## Dataset content

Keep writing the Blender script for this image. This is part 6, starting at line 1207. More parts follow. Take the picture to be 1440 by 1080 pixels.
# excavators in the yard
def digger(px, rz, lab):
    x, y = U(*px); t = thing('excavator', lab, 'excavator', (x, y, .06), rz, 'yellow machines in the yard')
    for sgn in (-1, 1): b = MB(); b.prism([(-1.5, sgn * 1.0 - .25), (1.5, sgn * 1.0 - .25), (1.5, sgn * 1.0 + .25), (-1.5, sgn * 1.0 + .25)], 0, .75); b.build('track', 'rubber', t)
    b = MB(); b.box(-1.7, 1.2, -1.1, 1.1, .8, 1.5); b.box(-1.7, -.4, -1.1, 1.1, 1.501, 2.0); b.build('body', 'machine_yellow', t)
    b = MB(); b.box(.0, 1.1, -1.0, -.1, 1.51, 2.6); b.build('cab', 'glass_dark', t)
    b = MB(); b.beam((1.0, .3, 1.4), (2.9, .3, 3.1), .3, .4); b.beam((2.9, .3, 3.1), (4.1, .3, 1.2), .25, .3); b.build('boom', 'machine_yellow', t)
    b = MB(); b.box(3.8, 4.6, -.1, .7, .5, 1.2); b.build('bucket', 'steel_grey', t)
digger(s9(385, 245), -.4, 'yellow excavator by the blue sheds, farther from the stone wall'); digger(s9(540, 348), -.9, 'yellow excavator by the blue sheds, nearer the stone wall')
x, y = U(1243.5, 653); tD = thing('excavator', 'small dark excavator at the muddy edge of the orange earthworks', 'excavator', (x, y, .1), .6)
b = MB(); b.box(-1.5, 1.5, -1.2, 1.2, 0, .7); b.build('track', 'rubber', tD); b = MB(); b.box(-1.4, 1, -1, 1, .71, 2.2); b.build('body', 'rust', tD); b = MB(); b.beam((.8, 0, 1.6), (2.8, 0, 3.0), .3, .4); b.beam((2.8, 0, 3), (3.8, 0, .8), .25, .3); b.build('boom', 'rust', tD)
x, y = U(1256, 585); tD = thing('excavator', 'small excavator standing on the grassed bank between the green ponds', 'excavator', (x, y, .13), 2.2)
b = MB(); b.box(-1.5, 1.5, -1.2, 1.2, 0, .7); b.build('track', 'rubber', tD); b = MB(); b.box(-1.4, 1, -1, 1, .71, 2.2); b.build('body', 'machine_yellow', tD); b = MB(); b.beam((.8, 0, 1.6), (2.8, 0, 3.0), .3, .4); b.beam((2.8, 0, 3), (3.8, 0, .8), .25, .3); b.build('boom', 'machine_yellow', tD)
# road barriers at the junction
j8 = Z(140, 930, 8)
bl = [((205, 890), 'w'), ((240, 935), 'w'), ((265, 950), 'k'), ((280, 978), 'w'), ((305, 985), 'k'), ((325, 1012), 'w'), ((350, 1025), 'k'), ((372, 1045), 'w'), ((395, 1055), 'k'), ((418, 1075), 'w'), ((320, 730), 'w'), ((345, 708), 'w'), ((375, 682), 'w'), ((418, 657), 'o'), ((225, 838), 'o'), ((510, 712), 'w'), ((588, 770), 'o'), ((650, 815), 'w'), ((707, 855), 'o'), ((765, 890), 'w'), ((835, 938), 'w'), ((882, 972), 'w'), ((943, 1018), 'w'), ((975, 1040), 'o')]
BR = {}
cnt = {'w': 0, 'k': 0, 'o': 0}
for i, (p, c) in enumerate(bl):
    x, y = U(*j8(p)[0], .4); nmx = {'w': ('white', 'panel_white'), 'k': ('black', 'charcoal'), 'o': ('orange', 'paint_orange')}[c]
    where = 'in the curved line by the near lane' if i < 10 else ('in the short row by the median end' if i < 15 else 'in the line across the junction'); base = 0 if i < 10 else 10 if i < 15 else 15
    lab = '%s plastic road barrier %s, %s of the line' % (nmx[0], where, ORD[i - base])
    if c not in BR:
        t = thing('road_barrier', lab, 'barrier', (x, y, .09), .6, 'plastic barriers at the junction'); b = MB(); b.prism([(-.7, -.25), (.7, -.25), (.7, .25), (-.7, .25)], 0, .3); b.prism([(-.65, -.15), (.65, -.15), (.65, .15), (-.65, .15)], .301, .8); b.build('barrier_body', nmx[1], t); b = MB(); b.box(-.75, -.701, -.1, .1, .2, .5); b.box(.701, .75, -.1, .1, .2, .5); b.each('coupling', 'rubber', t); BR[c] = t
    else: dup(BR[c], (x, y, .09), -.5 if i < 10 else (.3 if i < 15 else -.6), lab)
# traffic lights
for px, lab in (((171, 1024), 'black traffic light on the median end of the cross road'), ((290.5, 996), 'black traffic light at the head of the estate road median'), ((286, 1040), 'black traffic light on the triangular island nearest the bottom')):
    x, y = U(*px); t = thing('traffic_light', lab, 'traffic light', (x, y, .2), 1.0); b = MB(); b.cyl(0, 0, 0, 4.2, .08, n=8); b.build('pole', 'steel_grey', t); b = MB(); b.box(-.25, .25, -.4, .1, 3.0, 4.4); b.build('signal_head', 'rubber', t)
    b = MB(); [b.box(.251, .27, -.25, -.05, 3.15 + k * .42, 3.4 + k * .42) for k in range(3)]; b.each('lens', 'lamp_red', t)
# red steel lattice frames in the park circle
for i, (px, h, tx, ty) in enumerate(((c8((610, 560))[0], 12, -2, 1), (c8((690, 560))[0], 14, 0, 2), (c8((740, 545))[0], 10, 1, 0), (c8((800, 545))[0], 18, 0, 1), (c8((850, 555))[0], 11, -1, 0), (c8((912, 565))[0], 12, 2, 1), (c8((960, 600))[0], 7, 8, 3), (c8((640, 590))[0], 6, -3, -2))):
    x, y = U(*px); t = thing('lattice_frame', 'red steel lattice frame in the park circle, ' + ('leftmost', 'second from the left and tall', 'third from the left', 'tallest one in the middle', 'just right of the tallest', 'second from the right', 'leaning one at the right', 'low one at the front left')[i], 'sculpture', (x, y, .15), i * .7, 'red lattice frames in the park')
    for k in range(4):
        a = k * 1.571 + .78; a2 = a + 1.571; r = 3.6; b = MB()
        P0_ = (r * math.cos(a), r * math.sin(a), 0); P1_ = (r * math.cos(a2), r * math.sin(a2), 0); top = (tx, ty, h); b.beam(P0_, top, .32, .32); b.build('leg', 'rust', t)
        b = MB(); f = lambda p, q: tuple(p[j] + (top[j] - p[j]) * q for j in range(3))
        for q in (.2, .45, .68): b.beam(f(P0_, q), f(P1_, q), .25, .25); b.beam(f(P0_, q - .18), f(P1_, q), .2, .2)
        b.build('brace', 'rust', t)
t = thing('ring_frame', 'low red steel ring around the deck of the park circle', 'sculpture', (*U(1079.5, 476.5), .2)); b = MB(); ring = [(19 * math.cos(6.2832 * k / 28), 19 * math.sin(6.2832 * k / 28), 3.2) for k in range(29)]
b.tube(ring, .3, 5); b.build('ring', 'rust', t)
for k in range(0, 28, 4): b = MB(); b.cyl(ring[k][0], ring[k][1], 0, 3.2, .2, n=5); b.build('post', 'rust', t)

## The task
Quote each line of the listing above exactly.

## Solution for this task
Keep writing the Blender script for this image. This is part 6, starting at line 1207. More parts follow. Take the picture to be 1440 by 1080 pixels.
# excavators in the yard
def digger(px, rz, lab):
    x, y = U(*px); t = thing('excavator', lab, 'excavator', (x, y, .06), rz, 'yellow machines in the yard')
    for sgn in (-1, 1): b = MB(); b.prism([(-1.5, sgn * 1.0 - .25), (1.5, sgn * 1.0 - .25), (1.5, sgn * 1.0 + .25), (-1.5, sgn * 1.0 + .25)], 0, .75); b.build('track', 'rubber', t)
    b = MB(); b.box(-1.7, 1.2, -1.1, 1.1, .8, 1.5); b.box(-1.7, -.4, -1.1, 1.1, 1.501, 2.0); b.build('body', 'machine_yellow', t)
    b = MB(); b.box(.0, 1.1, -1.0, -.1, 1.51, 2.6); b.build('cab', 'glass_dark', t)
    b = MB(); b.beam((1.0, .3, 1.4), (2.9, .3, 3.1), .3, .4); b.beam((2.9, .3, 3.1), (4.1, .3, 1.2), .25, .3); b.build('boom', 'machine_yellow', t)
    b = MB(); b.box(3.8, 4.6, -.1, .7, .5, 1.2); b.build('bucket', 'steel_grey', t)
digger(s9(385, 245), -.4, 'yellow excavator by the blue sheds, farther from the stone wall'); digger(s9(540, 348), -.9, 'yellow excavator by the blue sheds, nearer the stone wall')
x, y = U(1243.5, 653); tD = thing('excavator', 'small dark excavator at the muddy edge of the orange earthworks', 'excavator', (x, y, .1), .6)
b = MB(); b.box(-1.5, 1.5, -1.2, 1.2, 0, .7); b.build('track', 'rubber', tD); b = MB(); b.box(-1.4, 1, -1, 1, .71, 2.2); b.build('body', 'rust', tD); b = MB(); b.beam((.8, 0, 1.6), (2.8, 0, 3.0), .3, .4); b.beam((2.8, 0, 3), (3.8, 0, .8), .25, .3); b.build('boom', 'rust', tD)
x, y = U(1256, 585); tD = thing('excavator', 'small excavator standing on the grassed bank between the green ponds', 'excavator', (x, y, .13), 2.2)
b = MB(); b.box(-1.5, 1.5, -1.2, 1.2, 0, .7); b.build('track', 'rubber', tD); b = MB(); b.box(-1.4, 1, -1, 1, .71, 2.2); b.build('body', 'machine_yellow', tD); b = MB(); b.beam((.8, 0, 1.6), (2.8, 0, 3.0), .3, .4); b.beam((2.8, 0, 3), (3.8, 0, .8), .25, .3); b.build('boom', 'machine_yellow', tD)
# road barriers at the junction
j8 = Z(140, 930, 8)
bl = [((205, 890), 'w'), ((240, 935), 'w'), ((265, 950), 'k'), ((280, 978), 'w'), ((305, 985), 'k'), ((325, 1012), 'w'), ((350, 1025), 'k'), ((372, 1045), 'w'), ((395, 1055), 'k'), ((418, 1075), 'w'), ((320, 730), 'w'), ((345, 708), 'w'), ((375, 682), 'w'), ((418, 657), 'o'), ((225, 838), 'o'), ((510, 712), 'w'), ((588, 770), 'o'), ((650, 815), 'w'), ((707, 855), 'o'), ((765, 890), 'w'), ((835, 938), 'w'), ((882, 972), 'w'), ((943, 1018), 'w'), ((975, 1040), 'o')]
BR = {}
cnt = {'w': 0, 'k': 0, 'o': 0}
for i, (p, c) in enumerate(bl):
    x, y = U(*j8(p)[0], .4); nmx = {'w': ('white', 'panel_white'), 'k': ('black', 'charcoal'), 'o': ('orange', 'paint_orange')}[c]
    where = 'in the curved line by the near lane' if i < 10 else ('in the short row by the median end' if i < 15 else 'in the line across the junction'); base = 0 if i < 10 else 10 if i < 15 else 15
    lab = '%s plastic road barrier %s, %s of the line' % (nmx[0], where, ORD[i - base])
    if c not in BR:
        t = thing('road_barrier', lab, 'barrier', (x, y, .09), .6, 'plastic barriers at the junction'); b = MB(); b.prism([(-.7, -.25), (.7, -.25), (.7, .25), (-.7, .25)], 0, .3); b.prism([(-.65, -.15), (.65, -.15), (.65, .15), (-.65, .15)], .301, .8); b.build('barrier_body', nmx[1], t); b = MB(); b.box(-.75, -.701, -.1, .1, .2, .5); b.box(.701, .75, -.1, .1, .2, .5); b.each('coupling', 'rubber', t); BR[c] = t
    else: dup(BR[c], (x, y, .09), -.5 if i < 10 else (.3 if i < 15 else -.6), lab)
# traffic lights
for px, lab in (((171, 1024), 'black traffic light on the median end of the cross road'), ((290.5, 996), 'black traffic light at the head of the estate road median'), ((286, 1040), 'black traffic light on the triangular island nearest the bottom')):
    x, y = U(*px); t = thing('traffic_light', lab, 'traffic light', (x, y, .2), 1.0); b = MB(); b.cyl(0, 0, 0, 4.2, .08, n=8); b.build('pole', 'steel_grey', t); b = MB(); b.box(-.25, .25, -.4, .1, 3.0, 4.4); b.build('signal_head', 'rubber', t)
    b = MB(); [b.box(.251, .27, -.25, -.05, 3.15 + k * .42, 3.4 + k * .42) for k in range(3)]; b.each('lens', 'lamp_red', t)
# red steel lattice frames in the park circle
for i, (px, h, tx, ty) in enumerate(((c8((610, 560))[0], 12, -2, 1), (c8((690, 560))[0], 14, 0, 2), (c8((740, 545))[0], 10, 1, 0), (c8((800, 545))[0], 18, 0, 1), (c8((850, 555))[0], 11, -1, 0), (c8((912, 565))[0], 12, 2, 1), (c8((960, 600))[0], 7, 8, 3), (c8((640, 590))[0], 6, -3, -2))):
    x, y = U(*px); t = thing('lattice_frame', 'red steel lattice frame in the park circle, ' + ('leftmost', 'second from the left and tall', 'third from the left', 'tallest one in the middle', 'just right of the tallest', 'second from the right', 'leaning one at the right', 'low one at the front left')[i], 'sculpture', (x, y, .15), i * .7, 'red lattice frames in the park')
    for k in range(4):
        a = k * 1.571 + .78; a2 = a + 1.571; r = 3.6; b = MB()
        P0_ = (r * math.cos(a), r * math.sin(a), 0); P1_ = (r * math.cos(a2), r * math.sin(a2), 0); top = (tx, ty, h); b.beam(P0_, top, .32, .32); b.build('leg', 'rust', t)
        b = MB(); f = lambda p, q: tuple(p[j] + (top[j] - p[j]) * q for j in range(3))
        for q in (.2, .45, .68): b.beam(f(P0_, q), f(P1_, q), .25, .25); b.beam(f(P0_, q - .18), f(P1_, q), .2, .2)
        b.build('brace', 'rust', t)
t = thing('ring_frame', 'low red steel ring around the deck of the park circle', 'sculpture', (*U(1079.5, 476.5), .2)); b = MB(); ring = [(19 * math.cos(6.2832 * k / 28), 19 * math.sin(6.2832 * k / 28), 3.2) for k in range(29)]
b.tube(ring, .3, 5); b.build('ring', 'rust', t)
for k in range(0, 28, 4): b = MB(); b.cyl(ring[k][0], ring[k][1], 0, 3.2, .2, n=5); b.build('post', 'rust', t)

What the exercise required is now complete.